Awalnya wadah kesenian mereka belum ada namanya. Samsul dan 7 pemuda Belawan yang lain pada akhirnya bersepakat menamakan komunitas mereka "Teater Dermaga" karena dekat dengan pesisir laut.
"Kami duduk di pinggir dermaga kayu. Kami bercerita, 'Bagaimana ya, kita lakukan ini? Banyak anak-anak pandai baca puisi di sekolah, banyak ingin melakukan ini itu, dan ingin masuk TV'. Bingung kami menamai perkumpulan kami ini. Setelah memandang ke laut, 'Kenapa tidak Dermaga saja namanya, ya?!' Dan akhirnya sepakat. Karena tempat latihan kami dari tahun ke tahun juga di dermaga," cerita Samsul.
Mulanya mereka hanya mentas di panggung-panggung kecil perkampungan nelayan. Bahkan mereka menjajal bakatnya lewat acara Maulid Nabi sebelum pada akhirnya berhasil menembus televisi tahun 90-an.
"Sekali itu pernah saya bikin naskah ke TV, ditampilkan di TVRI. Tahun '90an program Drama Remaja. Akhirnya mereka tampil di TVRI, masyarakat melihat bahwa ternyata anak Belawan bisa. Itulah jadi satu kepercayaan bagi kami sampai dengan saat ini," jelasnya.
4. Beberapa anak Teater Dermaga dahulunya merupakan pentolan pelaku tawuran

Menjadi bunga udumbara di tengah belukar bukanlah hal yang mudah. Diakui oleh Samsul bahwa sampai saat ini masih banyak remaja di Belawan yang terlibat tawuran. Bahkan tak heran kala mereka latihan, namun tiba-tiba terdengar gemuruh remaja baku hantam.
"Sekarang ini lebih parah lagi kejadiannya. Anak-anak di Belawan semakin gemar narkoba, sudah tidak bisa kita bendung lagi. Sekretariat kami itu adalah tempatnya konflik. Di saat kami latihan atau diskusi tentang teater, di situlah orang tawuran sampai bacok-bacokan. Dan kami pernah melihat sendiri, ada anak yang kena tembak di situ sampai mati," beber Samsul menceritakan ketegangan di Kelurahan Belawan I.

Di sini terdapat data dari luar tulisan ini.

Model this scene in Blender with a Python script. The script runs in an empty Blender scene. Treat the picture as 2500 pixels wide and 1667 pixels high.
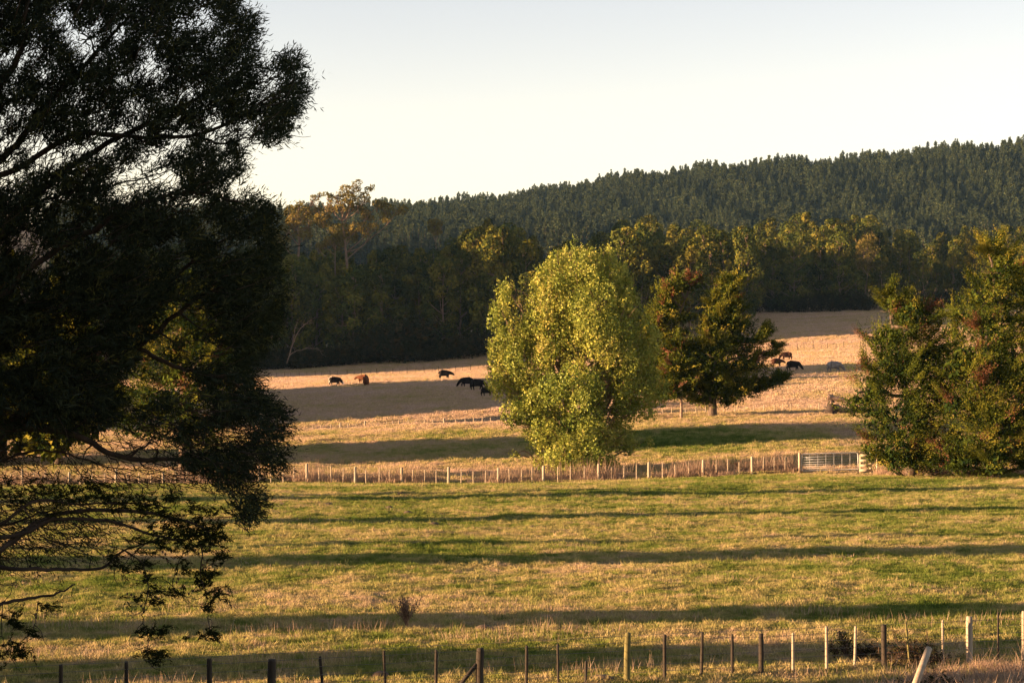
import bpy, math, random
import numpy as np
from mathutils import Vector, Matrix

# ------------------------------------------------------------------ camera, sky, sun, exposure
SC = bpy.context.scene
COL = SC.collection
F = 4861.0            # focal length in photo pixels (70 mm on a 36 mm wide, 2500 px frame)
CAMZ = 8.1
HOR = 882.0           # photo row of the horizon
SUN_EL, SUN_AZ = 7.5, 10.0      # degrees above the horizon, degrees behind the camera's left

cam = bpy.data.cameras.new("camera")
cam.lens = 70.0; cam.sensor_width = 36.0; cam.clip_start = 0.1; cam.clip_end = 20000
camo = bpy.data.objects.new("camera", cam); COL.objects.link(camo)
camo.location = (0, 0, CAMZ)
camo.rotation_euler = (math.radians(90) + math.atan((HOR - 833.5) / F), 0, 0)
SC.camera = camo

w = bpy.data.worlds.new("World"); SC.world = w; w.use_nodes = True
nt = w.node_tree; nt.nodes.clear()
sky = nt.nodes.new("ShaderNodeTexSky"); sky.sky_type = 'NISHITA'; sky.sun_disc = False
sky.sun_elevation = math.radians(SUN_EL)
sky.sun_rotation = math.radians(270 - SUN_AZ)
sky.air_density = 0.85; sky.dust_density = 0.05; sky.ozone_density = 0.0; sky.altitude = 0
bg = nt.nodes.new("ShaderNodeBackground"); bg.inputs[1].default_value = 0.0585
wo = nt.nodes.new("ShaderNodeOutputWorld")
wt = nt.nodes.new("ShaderNodeMix"); wt.data_type = 'RGBA'; wt.blend_type = 'MULTIPLY'; wt.inputs[0].default_value = 1.0
wt.inputs[7].default_value = (1.20, 0.962, 0.965, 1)
nt.links.new(sky.outputs[0], wt.inputs[6]); nt.links.new(wt.outputs[2], bg.inputs[0]); nt.links.new(bg.outputs[0], wo.inputs[0])

sl = bpy.data.lights.new("sun", 'SUN'); sl.energy = 5.0; sl.angle = math.radians(0.5)
sl.color = (1.0, 0.62, 0.34)
so = bpy.data.objects.new("sun", sl); COL.objects.link(so)
_a, _e = math.radians(SUN_AZ), math.radians(SUN_EL)
LDIR = Vector((math.cos(_a) * math.cos(_e), math.sin(_a) * math.cos(_e), -math.sin(_e)))
so.rotation_euler = LDIR.to_track_quat('-Z', 'Y').to_euler()
so.location = (-60, -20, 60)

SC.view_settings.view_transform = 'Standard'; SC.view_settings.look = 'None'
SC.view_settings.exposure = 2.3; SC.view_settings.gamma = 1.0
SC.view_settings.use_curve_mapping = False
SC.cycles.max_bounces = 5; SC.cycles.diffuse_bounces = 3; SC.cycles.transmission_bounces = 3
SC.cycles.volume_bounces = 0; SC.cycles.transparent_max_bounces = 4
SC.cycles.use_denoising = True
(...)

Anak-anak Teater Dermaga sepenuhnya menyadari bahwa sudah tanggung jawab mereka untuk menebar kebermanfaatan di tengah lingkungan yang rawan konflik. Pada akhirnya mereka melakukan pendekatan yang terbilang unik. Bukan memberi ceramah, alih-alih mereka semakin menunjukan giat seni yang masif dan membuat para pelaku tawuran tertarik. Bahkan kini Laskar Teater Dermaga diisi oleh mantan pentolan pelaku tawuran.

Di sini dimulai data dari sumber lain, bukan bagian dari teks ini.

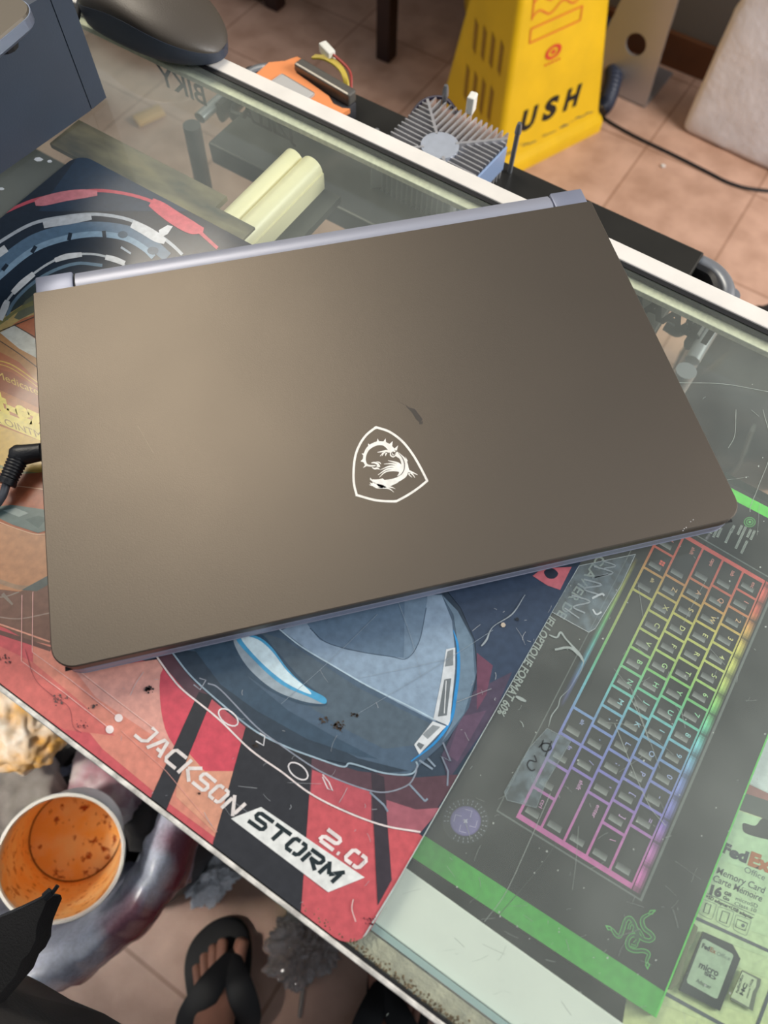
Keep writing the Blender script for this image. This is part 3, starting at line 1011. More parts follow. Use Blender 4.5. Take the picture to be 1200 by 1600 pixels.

"Manfaat dari teater yang kami dirikan ini, ternyata mereka bisa menghindari narkoba, dan banyak yang sadar juga bahwa tawuran itu tidak berguna dan tidak bermanfaat. Alhamdulillah, ada sebagian anak-anak yang terlibat dengan tawuran, ada yang terlibat dengan narkoba, ada yang sudah tidak menentu hidupnya, direkrut ke Teater Dermaga, dan mereka merasa berarti lagi hidup itu," ungkap pria yang merupakan alumnus kampus perfilman itu.
5. Mimpi Teater Dermaga punya film dan ditampilkan di layar lebar

Kini para Laskar di Teater Dermaga tengah berniat untuk menggarap project ambisius. Tak tanggung-tanggung, mereka ingin membuat film dan layar lebar!
"Kami punya program untuk bikin layar lebar yang tayang ke bioskop berjudul 'Barongsai Keramat'. Itu sebenarnya nanti asisten sutradara, pimpinan produksi, pimpinan unit, penata artistiknya adalah anak-anak Teater Dermaga semua. Kita berdayakan mereka dan salurkan bakat mereka. Saya minta doakan juga kepada masyarakat, kepada teman-teman sekalian agar mendukung kami," pinta Samsul.
Pria yang sedari kecil sudah tinggal di Belawan ini percaya bahwa kampung asalnya itu menyimpan potensi yang besar. Anak-anak nelayan yang sering diremehkan karena banyak yang putus sekolah disebutnya punya bakat terpendam.
"Kalau bicara soal karakter ini, sebetulnya sama saja, ya. Karena juga saya pernah pergi ke beberapa daerah, sama saja. Sebetulnya, bakat di Belawan ini banyak. Bakat olahraga juga banyak, bakat berkesenian juga banyak, cuma mereka tidak ada media atau wadah untuk menyalurkannya. Dan kami ingin terus menjadi wadah itu sampai kapan pun," pungkasnya.